Monday, August 8, 2011

"You Ain't Got No Girlfriend!"

While at my friend's house in Martinez on Saturday, I ran into a friend from high school.  In the interest of keeping this anonymous, I won't say his name.  However, in the interest in giving him credit for this story, just know this is 100% his story.  This guy always did an excellent Shaggy and Scooby impression, so let's call him "Shaggy."

This story took place this past December at a Costco.  First some background-

- One of Shaggy's best friends is a guy we'll call "JP" (also from our high school.)  JP's parents are apparently ripped from the 1950's.  They are wholesome and naive.

- Shaggy's girlfriend had met JP once, but never met JP's parents.

- Shaggy and his girlfriend had just eaten pot-brownies to make the trip to Costco more fun and/or interesting.

So the couple gets to Costco and the brownies begin to kick in.  Early into the trip, Shaggy gets a call from another friend discussing the new handgun had just bought.  Yes, this story keeps getting more and more ridiculous- but it's awesome.

While on the phone talking handguns, Shaggy sees JP's mom.  He decides to dodge her at the moment because a) he's high and b) he's talking about handguns.  He figures he'll say "hello" after he's off the phone if he sees her again.

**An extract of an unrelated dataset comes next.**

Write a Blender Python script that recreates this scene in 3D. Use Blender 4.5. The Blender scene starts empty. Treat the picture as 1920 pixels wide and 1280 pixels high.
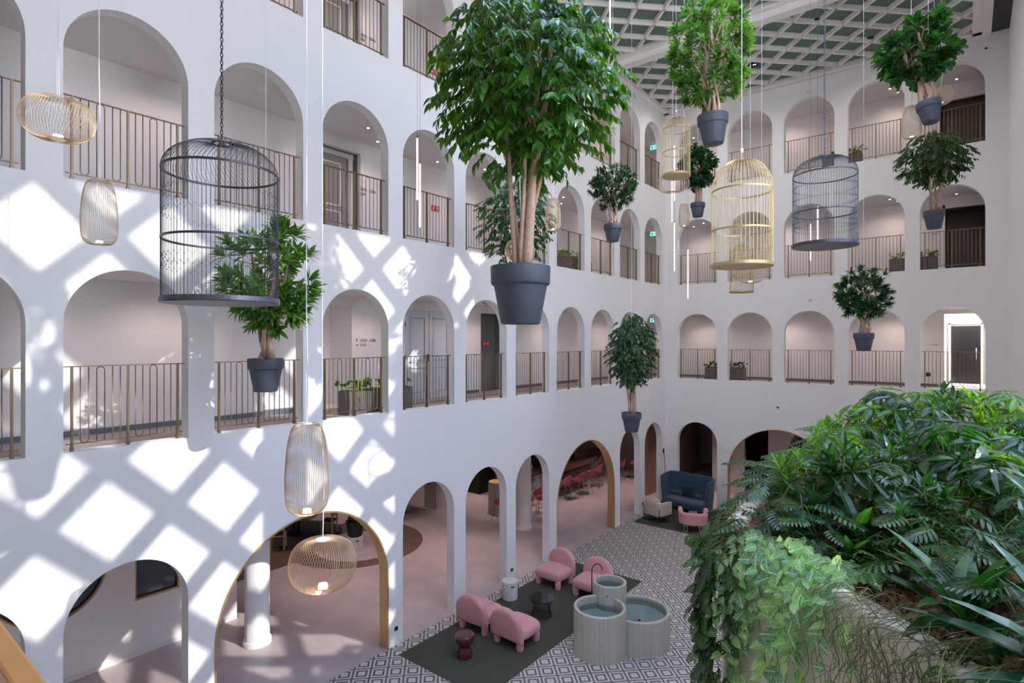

Nothing like weed and handguns to get the juices flowing.
After a few minutes, Shaggy feels that feeling all coupled people sense when their significant other is getting annoyed with the amount of time they are take too long of a phone call while out shopping.  I've definitely been the sender and receiver of that vibe, so I can't really fault her.  Not to mention, they are both high, so a conversation about a brand new handgun could probably last hours without intervention.

Shaggy decides to end the conversation and continue shopping.  After a while, they are finishing up their shopping trip (did they get an industry sized bag of "The Munchies?"  I really hope so!)  Down the main aisle near the checkouts, Shaggy sees both of JP's parents.  He tells his girlfriend he's going to go say hi and introduce her.  Silently, she feels self-conscious about being high and decides this would not be the best time to meet JP's parents.  She walks about without saying a thing and Shaggy does not notice that she did not follow him over.

Shaggy exchanges pleasantries with JP's parents, and when they ask him how he's doing he says, "I'm fine- just here shopping with my girlfriend..." He motions to his side only to find that she's gone.

"♫♪ She's gone, oh why, oh why... ♪♫"
This seemed to be funny enough.  An imaginary girlfriend for a guy who is ripped is a comical situation.  However, to kick it up a notch, with perfect timing, a large random black man immediately inserts himself into the conversation by saying the following:

"You ain't got no girlfriend!  I'm your man!  That's right- don't be ashamed of me no more!  Don't you be talkin' 'bout no girlfriend!"  Etc., etc. 

Apparently, this guy went on for upwards up 30 seconds.  Shaggy and JP's parents were stunned and all of them were silent as they listened to this hulking Little Richard.  When he reached the conclusion of his rant.  He politely states, "I'm just kiddin' ya'll.  Merry Christmas!"  Then bounces away in feminine fashion with his cart.

I imagine he looked like this.
Shaggy looks at JP's parents, not knowing exactly what to say.  He was stunned and his head was still swimming because, well, he was high.  Eventually, he blurts out, "Wow- that was weird.  But you know what, that guy was actually really, really funny."  To which JP's mom replies, "Oh, I didn't think so- he startled me!"  Awesome.

Eventually Shaggy's girlfriend came over for a quick introduction, everyone checked out and left.  So ends the greatest story I've ever heard that was set inside of a Costco.

4 comments:

GMoney said...

Their should be a sitcom where potheads live next to Ward and June Cleaver. Maybe on The CW. It would be terrible. You know what, there should not be this sitcom.

If you are still holding on to Jesus Montero, he's coming soon.

Prime99 said...

As long is there an effeminate black guy as the neighbor on the other side, I think it would be a success.

I'm pretty sure the world would have ended if the Cubs had won on Sunday. An 8 game win streak is too much to handle.

Observer said...

That story is awesome. There are way too many free samples of random shit at Costco to make being high a good idea. Good help the half senile old lady who spends an eternity slicing up the microwaved breakfast sandwich. I will cut her.

Fuck you and your 10 starts this week.

Prime99 said...

Remember, I'm down a relief pitcher to be able to do that. I love that Matt Harrison still qualifies as a RP.

I tried tanking my team for keepers and it looks like it actually improved my team in the interim. I definitely got lucky this past week, though.